Des scènes intimes problématiques
Toute l’énergie du film se concentre sur des épisodes sombres, volontairement amplifiés par des digressions purement fictives. Marilyn devient alors une sorte de « chose » fébrile, tombée entre les griffes d’un patriarcat rugissant. Dans « Blonde », celle que les hommes surnomment la « Sainte Nitouche » se cantonne à une image fantasmée de « nunuche » qui use et abuse du mot « daddy ».
Violentée, abusée, psychologiquement malmenée… le réalisateur fait un focus inhabituel, presque mystique sur les traumas de Marilyn. Une vision abrupte qui présente l’actrice de « Les Hommes préfèrent les blondes » sous un angle bien éloigné des paillettes.
Des scènes explicites d’ordre intime inondent aussi ce mélodrame surclassé, donnant une lecture encore plus gênante. Marilyn y apparaît tel un morceau de viande que des mâles Alpha se partagent dans une indifférence déconcertante. Cette incarnation radicale de la douleur féminine, à la fois réductrice et hypnotique, a déchaîné les critiques. La mannequin Emily Ratajkowski déclarait ainsi sur TikTok : « il s’agit encore d’un autre film fétichisant la douleur des femmes, même dans la mort ».
« Blonde » : dans le viseur du planning familial américain
En passant le cap des une heure de visionnage, les spectateur.ice.s ont vu défiler d’autres tableaux d’une violence inouïe, portés cette fois sur l’avortement. Durant sa courte existence, la vraie Marilyn aurait fait au moins deux fausses couches. En revanche, aucune source officielle n’a confirmé le sujet de l’avortement.
Là encore, « Blonde » arrange l’histoire à la sauce théâtrale. Dans le film, une scène toujours conjuguée au « too-much » montre Marilyn Monroe en pleine folie dépressive. Enceinte à ce moment précis, son fœtus se met à lui parler « Tu ne vas pas me blesser cette fois-ci, si ? ». Une réplique qui rappelle un avortement précédent, d’ailleurs forcé.
Le film, accusé de faire une propagande anti-avortement
Ce passage saugrenu et insensé, mais incontestablement fataliste n’a pas été au goût de Planned Parenthood, le planning familial américain. D’après l’organisme, cette scène au summum de la provocation contient un message pro-life indéniable.
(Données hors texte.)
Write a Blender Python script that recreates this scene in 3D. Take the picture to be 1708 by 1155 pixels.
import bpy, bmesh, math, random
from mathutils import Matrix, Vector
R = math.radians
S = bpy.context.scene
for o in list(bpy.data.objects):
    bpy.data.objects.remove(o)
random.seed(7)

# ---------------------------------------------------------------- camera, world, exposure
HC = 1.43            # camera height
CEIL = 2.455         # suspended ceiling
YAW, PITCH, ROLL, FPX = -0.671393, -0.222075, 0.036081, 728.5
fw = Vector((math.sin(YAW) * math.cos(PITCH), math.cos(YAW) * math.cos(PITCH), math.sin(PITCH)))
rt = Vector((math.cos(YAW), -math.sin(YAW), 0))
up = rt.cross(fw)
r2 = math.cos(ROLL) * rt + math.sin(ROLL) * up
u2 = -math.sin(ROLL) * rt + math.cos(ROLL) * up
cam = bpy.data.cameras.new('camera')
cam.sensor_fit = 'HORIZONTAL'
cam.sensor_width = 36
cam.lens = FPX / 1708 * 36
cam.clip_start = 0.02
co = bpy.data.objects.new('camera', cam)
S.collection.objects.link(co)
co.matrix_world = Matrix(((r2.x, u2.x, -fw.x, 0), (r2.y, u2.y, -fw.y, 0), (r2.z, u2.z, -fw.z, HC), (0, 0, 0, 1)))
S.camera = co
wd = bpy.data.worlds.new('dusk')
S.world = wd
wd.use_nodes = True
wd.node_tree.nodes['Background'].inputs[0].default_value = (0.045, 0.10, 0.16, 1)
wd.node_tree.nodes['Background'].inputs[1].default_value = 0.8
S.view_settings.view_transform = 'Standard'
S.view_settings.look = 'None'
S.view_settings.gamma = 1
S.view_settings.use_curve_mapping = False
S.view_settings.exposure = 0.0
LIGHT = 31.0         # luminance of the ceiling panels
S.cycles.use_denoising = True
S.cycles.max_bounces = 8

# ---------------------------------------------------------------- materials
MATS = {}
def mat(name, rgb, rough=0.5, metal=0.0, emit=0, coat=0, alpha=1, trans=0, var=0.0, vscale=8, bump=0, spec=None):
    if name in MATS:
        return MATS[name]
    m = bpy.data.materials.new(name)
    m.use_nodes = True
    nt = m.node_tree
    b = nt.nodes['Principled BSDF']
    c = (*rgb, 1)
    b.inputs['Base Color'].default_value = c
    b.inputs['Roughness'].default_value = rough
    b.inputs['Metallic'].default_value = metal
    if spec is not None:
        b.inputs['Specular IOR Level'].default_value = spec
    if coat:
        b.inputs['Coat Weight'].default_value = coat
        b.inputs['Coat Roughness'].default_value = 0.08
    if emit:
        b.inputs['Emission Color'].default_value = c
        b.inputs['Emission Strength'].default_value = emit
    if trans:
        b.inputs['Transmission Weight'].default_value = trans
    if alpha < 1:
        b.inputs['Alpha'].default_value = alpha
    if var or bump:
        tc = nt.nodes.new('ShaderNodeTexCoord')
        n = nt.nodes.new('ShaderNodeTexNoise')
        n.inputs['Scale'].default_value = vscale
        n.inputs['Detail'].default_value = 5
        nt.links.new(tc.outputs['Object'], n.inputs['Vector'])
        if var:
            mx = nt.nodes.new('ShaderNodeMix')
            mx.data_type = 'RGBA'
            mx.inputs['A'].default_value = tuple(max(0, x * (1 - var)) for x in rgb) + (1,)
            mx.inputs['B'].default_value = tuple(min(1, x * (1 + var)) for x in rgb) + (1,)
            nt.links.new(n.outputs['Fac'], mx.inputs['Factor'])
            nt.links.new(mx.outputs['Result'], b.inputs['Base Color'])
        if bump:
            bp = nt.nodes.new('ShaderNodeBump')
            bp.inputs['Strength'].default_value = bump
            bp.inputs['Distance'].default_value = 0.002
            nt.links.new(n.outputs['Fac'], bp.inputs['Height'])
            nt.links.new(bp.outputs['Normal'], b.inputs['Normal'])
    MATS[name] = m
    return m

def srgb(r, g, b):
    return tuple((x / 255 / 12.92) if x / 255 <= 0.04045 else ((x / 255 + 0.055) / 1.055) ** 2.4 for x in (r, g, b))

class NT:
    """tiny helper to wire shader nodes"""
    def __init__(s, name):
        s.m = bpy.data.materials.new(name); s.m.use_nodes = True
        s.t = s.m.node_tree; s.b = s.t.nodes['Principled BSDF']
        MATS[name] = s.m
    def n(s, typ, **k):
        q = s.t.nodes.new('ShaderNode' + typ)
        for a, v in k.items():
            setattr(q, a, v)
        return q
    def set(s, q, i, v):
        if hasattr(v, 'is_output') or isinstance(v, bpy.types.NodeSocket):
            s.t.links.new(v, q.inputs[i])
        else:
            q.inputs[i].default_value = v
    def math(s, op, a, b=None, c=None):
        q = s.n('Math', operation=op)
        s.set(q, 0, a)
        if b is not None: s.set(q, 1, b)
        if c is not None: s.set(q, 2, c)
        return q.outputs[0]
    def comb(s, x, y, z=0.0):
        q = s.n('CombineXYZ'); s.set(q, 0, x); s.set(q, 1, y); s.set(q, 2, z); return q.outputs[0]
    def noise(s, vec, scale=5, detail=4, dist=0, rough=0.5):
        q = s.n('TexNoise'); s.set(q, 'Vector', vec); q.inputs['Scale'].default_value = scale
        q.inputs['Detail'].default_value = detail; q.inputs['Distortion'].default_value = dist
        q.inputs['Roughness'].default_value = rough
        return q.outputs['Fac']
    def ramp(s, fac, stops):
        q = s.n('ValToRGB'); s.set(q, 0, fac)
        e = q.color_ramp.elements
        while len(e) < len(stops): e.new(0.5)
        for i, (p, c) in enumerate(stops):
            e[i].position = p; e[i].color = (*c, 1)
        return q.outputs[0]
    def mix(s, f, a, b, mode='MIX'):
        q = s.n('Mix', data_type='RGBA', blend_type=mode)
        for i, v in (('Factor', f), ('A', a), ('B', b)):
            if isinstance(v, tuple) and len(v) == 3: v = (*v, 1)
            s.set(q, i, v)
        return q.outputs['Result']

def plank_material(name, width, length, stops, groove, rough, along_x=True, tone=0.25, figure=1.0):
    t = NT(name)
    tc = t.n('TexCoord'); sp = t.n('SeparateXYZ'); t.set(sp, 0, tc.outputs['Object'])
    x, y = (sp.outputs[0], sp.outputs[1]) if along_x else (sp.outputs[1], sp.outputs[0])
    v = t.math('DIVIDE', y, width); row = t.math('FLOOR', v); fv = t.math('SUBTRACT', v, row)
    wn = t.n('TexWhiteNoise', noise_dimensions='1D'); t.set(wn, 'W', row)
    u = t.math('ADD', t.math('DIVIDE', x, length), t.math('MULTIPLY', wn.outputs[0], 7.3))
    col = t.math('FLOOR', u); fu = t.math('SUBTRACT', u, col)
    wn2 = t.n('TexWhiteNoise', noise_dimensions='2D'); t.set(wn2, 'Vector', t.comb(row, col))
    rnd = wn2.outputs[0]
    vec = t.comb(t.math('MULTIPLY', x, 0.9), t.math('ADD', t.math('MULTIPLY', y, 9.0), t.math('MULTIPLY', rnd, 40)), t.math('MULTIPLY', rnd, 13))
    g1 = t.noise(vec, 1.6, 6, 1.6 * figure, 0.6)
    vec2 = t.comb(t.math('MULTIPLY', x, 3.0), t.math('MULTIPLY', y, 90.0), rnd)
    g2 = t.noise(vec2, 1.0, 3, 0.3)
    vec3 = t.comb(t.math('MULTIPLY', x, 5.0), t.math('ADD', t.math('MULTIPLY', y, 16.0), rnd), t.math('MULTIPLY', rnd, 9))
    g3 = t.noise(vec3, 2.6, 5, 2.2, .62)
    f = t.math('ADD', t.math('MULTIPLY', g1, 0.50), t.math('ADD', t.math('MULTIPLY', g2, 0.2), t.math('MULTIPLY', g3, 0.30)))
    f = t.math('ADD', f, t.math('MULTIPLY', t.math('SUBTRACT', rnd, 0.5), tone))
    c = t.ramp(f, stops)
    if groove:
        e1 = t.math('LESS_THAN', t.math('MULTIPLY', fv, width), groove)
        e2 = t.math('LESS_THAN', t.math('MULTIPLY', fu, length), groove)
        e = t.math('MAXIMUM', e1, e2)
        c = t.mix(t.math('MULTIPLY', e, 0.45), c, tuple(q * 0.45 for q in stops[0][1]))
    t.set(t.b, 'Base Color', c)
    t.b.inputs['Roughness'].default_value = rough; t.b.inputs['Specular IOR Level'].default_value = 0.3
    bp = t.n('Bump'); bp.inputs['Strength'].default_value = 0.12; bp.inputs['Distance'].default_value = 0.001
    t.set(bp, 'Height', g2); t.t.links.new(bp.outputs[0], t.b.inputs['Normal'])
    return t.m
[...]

Selon l’organisme, cette allégorie de l’avortement, maladroite au possible, est d’autant plus problématique puisqu’elle survient en pleine répression de l’IVG aux États-Unis.
« Les fausses images ne servent qu’à renforcer la désinformation et à perpétuer la stigmatisation autour des soins de santé sexuelle et reproductive », s’alarmait Caren Spruch la responsable du planning familial américain dans les colonnes du Hollywood Reporter
Dans « Blonde », Marilyn est déchirée entre cette soif de gloire et ce désir de devenir mère. Elle subit alors deux avortements illégaux, dans des conditions relativement déplorables. Malgré cette grogne qui ne cesse d’enfler, le réalisateur se défend.
« Les gens sont évidemment préoccupés par les pertes de libertés. Mais tout le monde s’en serait foutu si j’avais fait le film en 2008, et probablement personne ne s’en souciera dans quatre ans. Et le film n’aura pas changé. C’est juste dans l’air du temps », expliquait-il au média The Wrap
Les réussites de Marilyn Monroe passées sous silence
Autre pièce manquante à « Blonde », peu relevée par les opposant.e.s du film : les exploits de Marilyn Monroe. Seuls ses déboires sexuels et professionnels transpirent derrière la caméra. Le long-métrage éclipse un pan important de son triomphe, au profit du « 100 % obscur ». Potiche en robe moulante, séductrice innocente, femme plurielle écorchée par l’enfance… « Blonde » porte son dévolu sur les failles profondes de Marilyn, sans faire de détour vers ses atouts.
Pourtant, au-delà de sa réputation de « bombe sexuelle », Marilyn a récolté une flopée de titres honorifiques au plus haut de son ascension. Récompensée d’un Golden Globe, mais aussi business-woman dans l’âme, elle est l’une des premières femmes à fonder sa propre maison de production dans les années 50.
Également investie dans la lutte pour les droits civiques, elle invite la chanteuse de Jazz Ella Fitzgerald au Mocambo, lieu UP de Los Angeles, alors hostile aux personnalités de couleurs.
« Blonde » fait parler de lui et remet la question du male gaze sur la table. Pendant toute sa carrière, Marilyn Monroe a subi ce regard masculin, souvent pervers. Une fois de plus mis dans les mains d’un homme, ce biopic fantasmagorique tire encore un portrait très sexy de cette pin-up aux névroses cachées. En France, moins de 15 % des fictions sont réalisées par des femmes.